Sunday, June 03, 2018

בחילת קיום Nausea of Existence

I cry soup-bowls of tears
I hear peaaa souuuup in the rustles of the trees when I take Nemo out for her night walk, and my eyes are puffy. I missed dinner there, and I don't eat anything at all for dinner at home. It was as if I was paralyzed in my self-pity. I hate myself for it and it makes me so ashamed. In any case, Tal is arranging a trip for us out east to the Cascades, and wanted me to help organize but my mind is so absent, and he arranges everything. All that's left for me to do is take some clothes into a milk crate and bring it out to the minivan. We go on the trip and I'm so grateful, because I love traveling with Tal and Nemo.

May 26, 2018, nighttime near Leavenworth, WA, in the minivan 
Ocean of emotion has swept over me in the past few weeks. It's hard to resurrect turmoil, especially when it seems (for a while, at least) like it's over. But the gush of frustration and overwhelming sense of Loss or Lost-ness have prompted me to have to find reason, consolation and benefits. And in any case, understandings and revelations have dawned on me in the past 24 hours, slowly adding more clarity to the picture with each new one, and they are interesting enough to be worth pursuing in writing. 
Many times, hard emotions can feel lighter when I write about them, as if once the burden is told to the world as a well-written story, it becomes fascination instead of personal suffering. But it seems like the utter helplessness and regret I felt yesterday may have surpassed that level, and were so hard to bear that even written expression can't ease them. Will write more tomorrow. 

May 27, 2018, in same spot as last night (back here for the night) 
I say to myself, "it would be nice to get home tomorrow in the afternoon and not night, so that we'll be able to relax before work on Tuesday," but then I revise that, asking myself: Is there really a difference if you get to rest or not? In the end it's all the same (in the end you'll have to wake up on Tuesday and go to work anyway...). And this is part of the sense of worthlessness and meaninglessness or despair disconnectedness, or fear, or anxiety, or I-don't-yet-know-what, that is my life, as me, inside of me, through my eyes.
I am kind of always tense, but at the same time there is no place I want to get to or be at that I can think will make me feel at east inside myself, at ease with ideas of time passing, of past-present-future as being linear and relevant, of goals-actions-sense of fulfillment. I sometimes call it cognitive dissonance, or claustrophobia in the self, or maybe (probably) there is something more that I am missing, some pieces of understanding that haven't yet dawned on me.  
Yes, there are beautiful things around me, but something doesn't enter through the veil behind my eyes into my timeless soul and godful existence. Or maybe all humans in fact feel this fear, and maybe only few stop to notice it. Maybe incessant work for some is a way to not notice the utter meaninglessness and emptiness of life as humans. 
Even writing - which in a sense is my saving grace, my refuge, my meaning - seems sometimes meaningless, because it feels like publishing a book would possibly be for the sake of recognition, which is just a continuation of the problem (just a deeper delve into the thirsty search for external meaning) and not a sustainable solution.  
I do love writing. A book wouldn't be just for the sake of recognition, but the fact that I use the thought of publishing a book as a way to ward off a sense of social shame or unworthiness, makes me believe it is also as shallow as the problem.
(The end of this idea was more elaborated in my mind when I started the sentence, but often my mind blanks as I go along and I lose the thought...) 
I want to mention that despite cognitive dissonance or inability to be here, the richness of the past grant me a belly-full of inspiration and excitement when it comes to mind. I want to incorporate it in my writing - bring in stories of my life with Gilad, all those great and pure memories of love, family, friends and closeness that seem joyous in my mind, images of nighttime bus rides, familiar sounds, city streets...

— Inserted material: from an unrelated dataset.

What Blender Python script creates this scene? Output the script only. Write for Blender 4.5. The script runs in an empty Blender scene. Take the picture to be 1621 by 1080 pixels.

I feel so free when traveling in the car with Tal and Nemo, whizzing along roads with sunshine fluttering through the trees, a vast sky spread out in front of us, and wind singing to our open eyes.

I realize about the shame, on the way home. Shame which breeds anger. Anger and shame - Those are the two, I conclude. The two cores of belly-churning sizzling.
I pour out the shame.
I stomach it through my windpipe and I say, "I want to retell the conversation I had with Elkah, about the night when I missed the bus and missed the dinner." I retell it all. I retell about the paralysis, about the unearthed need for someone to urge me to do things I need to do because of my inability to get up and do them at the will of myself. About the difference in our mindsets - his of scarcity, mine of abundance. About the anger I feel. I feel so much anger, so much shame! "Even from you!," I say to Tal. "I do. I feel like puking all of life."

He says, "I think everyone feels that way -- (that makes me so angry; I say, "what you're saying makes me angry!") -- everyone feels nauseated from life. The essence of life is Suffering."

I had a dream that I forgot what our home looked like, while I was in it. I was in it, but couldn't recall it! It was so scary! (It's a heightened depiction of how my brain works when I am awake.) I called Tal's name, to help me remember, but he said, "I can help you in half an hour." Then I woke up.
I forget things. My brain is a machine that shows vague and blurry pictures of the now.
I don't know why.
My brain is falling apart.
I must have come all the way here, I think, to fall apart, the way that animals find a distant and secluded place to die.

I say, after a long silence, "I feel that there is one thing to do to fight off the suffering... It is Creating Things. Which I don't know if you have a need for (but I'm sure you'd benefit from it too) and which I have a terrible aching need for but some reason can't find a way to do enough of it."